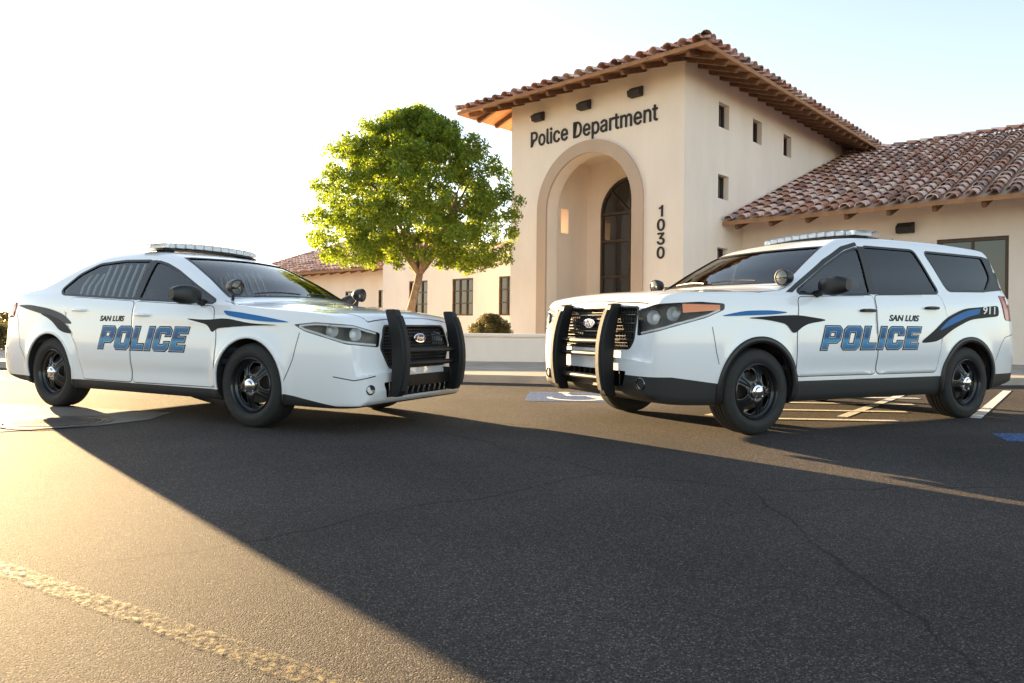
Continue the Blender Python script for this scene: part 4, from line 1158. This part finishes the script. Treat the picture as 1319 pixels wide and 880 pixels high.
yl=3.46
mb=MB(); mb.prism([(-17.2,yl),(-6.002,yl),(-6.002,12),(-17.2,12)],-.1,3.85,'z'); lw=mb.done('wing_wall',M['stucco'],None,False)
cs=[]; LW=[-9.25,-11.9,-14.7]
for x in LW:
    c=MB(); c.box((x,yl,1.88),(1.25,.24,1.5)); cs.append(c.done('cut',M['stucco'],None,False))
booleans(lw,cs); lw.parent=st
for x in LW: framed_window(x,yl+.0,1.88,1.25,1.5,3,3)
mb=MB(); mb.box((-11.6,yl+.1,3.90),(11.3,.34,.10)); mb.done('parapet_cap',M['trimst'],st,False,bevel=.01)
mb=MB(); mb.prism([(-33.5,6),(-17.203,6),(-17.203,14),(-33.5,14)],-.1,3.55,'z'); fw_=mb.done('wing_wall',M['stucco'],None,False)
cs=[]
for x in (-20.4,-23.4,-26.4,-29.4):
    c=MB(); c.box((x,6,1.85),(1.2,.24,1.3)); cs.append(c.done('cut',M['stucco'],None,False))
booleans(fw_,cs); fw_.parent=st
for x in (-20.4,-23.4,-26.4,-29.4): framed_window(x,6.0,1.85,1.2,1.3,2,3)
lr=hip_roof(-35.2,-17.25,4.8,15.2,3.55,.45,'wing_roof')
for i in range(18): 
    o=proto.copy(); COL.objects.link(o); o.parent=lr; o.location=(-34.3+i*.95,4.92,3.465)
bpy.data.objects.remove(proto)

pw=MB(); pw.box((-3.0,15.2,.37),(8.4,.28,.54)); pw.box((-3.0,15.2,.675),(8.5,.36,.07))
o=pw.done('planter_wall',M['stucco'],None,False,bevel=.012); tag(o,'low stucco planter wall with cap beside the entrance walk','wall')

# ------------------------------------------------------------ foliage
def leaf_mesh(name,C,rad,n,size,mat,parent=None,flat=.8):
    C=np.array(C); rad=np.array(rad); idx=np.random.choice(len(C),n,p=rad**2/np.sum(rad**2))
    d=np.random.normal(size=(n,3)); d/=np.linalg.norm(d,axis=1)[:,None]
    r=np.random.rand(n)**.45
    P_=C[idx]+d*(rad[idx]*r)[:,None]*np.array([1,1,flat])
    a=np.random.normal(size=(n,3)); a/=np.linalg.norm(a,axis=1)[:,None]
    b=np.random.normal(size=(n,3)); b-=a*np.sum(a*b,axis=1)[:,None]; b/=np.linalg.norm(b,axis=1)[:,None]
    s=size*np.random.uniform(.6,1.3,n)[:,None]
    V=np.empty((n,4,3)); V[:,0]=P_-a*s; V[:,1]=P_+b*s*.42; V[:,2]=P_+a*s; V[:,3]=P_-b*s*.42
    me=bpy.data.meshes.new(name); me.vertices.add(n*4); me.vertices.foreach_set('co',V.ravel())
    me.loops.add(n*4); me.loops.foreach_set('vertex_index',np.arange(n*4)); me.polygons.add(n)
    me.polygons.foreach_set('loop_start',np.arange(n)*4); me.polygons.foreach_set('loop_total',np.full(n,4)); me.update(calc_edges=True)
    me.materials.append(mat); o=bpy.data.objects.new(name,me); link(o,parent); return o
tree=empty('shade_tree',(-2.35,16.6,.1),0,'leafy green shade tree in planter in front of building','tree')
env=pchip([(2.1,1.8),(2.4,2.40),(2.9,2.66),(3.5,2.62),(4.1,2.38),(4.7,1.95),(5.2,1.35),(5.55,.7),(5.75,.3)])
C=[];rad=[]
while len(C)<640:
    z=random.uniform(2.2,5.65); e=float(env(z))-.12; a=random.uniform(0,2*math.pi); q=e*math.sqrt(random.uniform(.03,1))
    wob=1+.045*math.sin(3*a+z*2)+.05*math.sin(7*a-z*3)
    C.append((q*wob*math.cos(a)+.03,q*wob*math.sin(a),z)); rad.append(random.uniform(.13,.31))
leaf_mesh('crown',C,rad,115000,.044,M['leaf'],tree)
mb=MB()
fork=(.18,0,1.95)
mb.tube([(-.22,0,-.1),(-.14,0,.6),(0,0,1.2),(.10,0,1.6),fork],[.125,.105,.095,.088,.085],12)
for i in range(9):
    a=i*2*math.pi/9+random.uniform(-.3,.3)
    L=random.uniform(1.1,1.9); zt=random.uniform(2.8,4.6)
    p=[fork,(fork[0]+.35*math.cos(a),.35*math.sin(a),2.4),(fork[0]+L*.6*math.cos(a+.15),L*.6*math.sin(a+.15),(2.4+zt)/2+.2),(L*math.cos(a),L*math.sin(a),zt)]
    mb.tube(p,[.06,.045,.03,.012],8)
    for k in range(4):
        a2=a+random.uniform(-.9,.9); q=Vector(p[1]).lerp(Vector(p[2]),random.random()); mb.tube([q,q+Vector((.5*math.cos(a2),.5*math.sin(a2),.35)),q+Vector((.95*math.cos(a2),.95*math.sin(a2),random.uniform(.2,.8)))],[.028,.018,.007],6)
mb.done('trunk',M['bark'],tree,angle=60)
def bush(name,loc,r,h,n,label,size=.03,mat='leafd',nc=90):
    o=empty(name,loc,0,label,'bush'); C=[];q=[]
    for _ in range(nc):
        a=random.uniform(0,6.28); zz=random.random(); e=math.sqrt(max(0,1-zz**3.5))*r
        rr=e*math.sqrt(random.random()); C.append((rr*math.cos(a),rr*math.sin(a),.08+zz*h*.85)); q.append(r*.20)
    leaf_mesh('foliage',C,q,n,size,M[mat],o); 
    mb=MB()
    for i in range(5):
        a=i*1.25; mb.tube([(0,0,0),(r*.3*math.cos(a),r*.3*math.sin(a),h*.4),(r*.6*math.cos(a),r*.6*math.sin(a),h*.75)],[.02,.014,.006],6)
    mb.done('stems',M['bark'],o); return o
bush('hedge_bush',(-.54,17.6,.12),.56,1.07,32000,'rounded clipped bush behind the low planter wall',.024,nc=280)
for i,(x,y,r,h) in enumerate([(-13.6,18.5,.7,.8),(-15.2,19.5,.9,1.0),(-18,22,1.1,1.2),(-17.0,24,1.0,1.1),(-21.5,27,1.3,1.4)]):
    bush('desert_shrub',(x,y,.09),r,h,3500,'dry yellow green desert shrub in planting bed',.05)['group']='desert shrubs'
C=[];q=[]
for _ in range(900):
    y=random.uniform(70,260); x=random.uniform(-1.1,-.30)*y; C.append((x,y,random.uniform(.2,1.1))); q.append(random.uniform(.7,1.6))
o=leaf_mesh('distant_scrub',C,q,45000,.22,M['leafd'],None,.6); o['kind']='stuff'

# ------------------------------------------------------------ light & camera
el=7.9; sd=Vector((-.67,.745,0)).normalized()
az=math.atan2(sd.x,sd.y)
w=bpy.data.worlds.new('World'); scene.world=w; w.use_nodes=True
t=w.node_tree; bg=t.nodes['Background']; sky=t.nodes.new('ShaderNodeTexSky'); sky.sky_type='NISHITA'; sky.sun_disc=False
sky.sun_elevation=R(el); sky.sun_rotation=az; sky.air_density=1.0; sky.dust_density=.5; sky.ozone_density=1.2; sky.altitude=50
hs=t.nodes.new('ShaderNodeHueSaturation'); hs.inputs['Saturation'].default_value=.68
tn=t.nodes.new('ShaderNodeMix'); tn.data_type='RGBA'; tn.blend_type='MULTIPLY'; tn.inputs[0].default_value=1; tn.inputs[7].default_value=(1.01,.99,.98,1)
t.links.new(sky.outputs[0],hs.inputs['Color']); t.links.new(hs.outputs[0],tn.inputs[6]); t.links.new(tn.outputs[2],bg.inputs[0]); bg.inputs[1].default_value=.50
ld=bpy.data.lights.new('Sun','SUN'); ld.energy=34; ld.angle=R(.5); ld.color=(1,.70,.36)
lo=bpy.data.objects.new('Sun',ld); link(lo)
d=Vector((-sd.x*math.cos(R(el)),-sd.y*math.cos(R(el)),-math.sin(R(el)))); lo.rotation_euler=d.to_track_quat('-Z','Y').to_euler(); lo.location=(-20,20,10)
cd=bpy.data.cameras.new('Camera'); cam=bpy.data.objects.new('Camera',cd); link(cam)
cd.sensor_width=36; cd.lens=916/1319*36; cd.shift_y=-21.5/1319; cd.clip_end=4000; cd.clip_start=.05
cam.location=(0,0,.9); cam.rotation_euler=(R(90),R(-.58),0)
scene.camera=cam
scene.view_settings.view_transform='Standard'; scene.view_settings.look='None'; scene.view_settings.exposure=0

Goal of the exercise - Exactly restate the lines from the beginning of the data through the line with "the entrance walk','wall')", and no others, keeping pictures out.

Reply to the exercise -
Continue the Blender Python script for this scene: part 4, from line 1158. This part finishes the script. Treat the picture as 1319 pixels wide and 880 pixels high.
yl=3.46
mb=MB(); mb.prism([(-17.2,yl),(-6.002,yl),(-6.002,12),(-17.2,12)],-.1,3.85,'z'); lw=mb.done('wing_wall',M['stucco'],None,False)
cs=[]; LW=[-9.25,-11.9,-14.7]
for x in LW:
    c=MB(); c.box((x,yl,1.88),(1.25,.24,1.5)); cs.append(c.done('cut',M['stucco'],None,False))
booleans(lw,cs); lw.parent=st
for x in LW: framed_window(x,yl+.0,1.88,1.25,1.5,3,3)
mb=MB(); mb.box((-11.6,yl+.1,3.90),(11.3,.34,.10)); mb.done('parapet_cap',M['trimst'],st,False,bevel=.01)
mb=MB(); mb.prism([(-33.5,6),(-17.203,6),(-17.203,14),(-33.5,14)],-.1,3.55,'z'); fw_=mb.done('wing_wall',M['stucco'],None,False)
cs=[]
for x in (-20.4,-23.4,-26.4,-29.4):
    c=MB(); c.box((x,6,1.85),(1.2,.24,1.3)); cs.append(c.done('cut',M['stucco'],None,False))
booleans(fw_,cs); fw_.parent=st
for x in (-20.4,-23.4,-26.4,-29.4): framed_window(x,6.0,1.85,1.2,1.3,2,3)
lr=hip_roof(-35.2,-17.25,4.8,15.2,3.55,.45,'wing_roof')
for i in range(18): 
    o=proto.copy(); COL.objects.link(o); o.parent=lr; o.location=(-34.3+i*.95,4.92,3.465)
bpy.data.objects.remove(proto)

pw=MB(); pw.box((-3.0,15.2,.37),(8.4,.28,.54)); pw.box((-3.0,15.2,.675),(8.5,.36,.07))
o=pw.done('planter_wall',M['stucco'],None,False,bevel=.012); tag(o,'low stucco planter wall with cap beside the entrance walk','wall')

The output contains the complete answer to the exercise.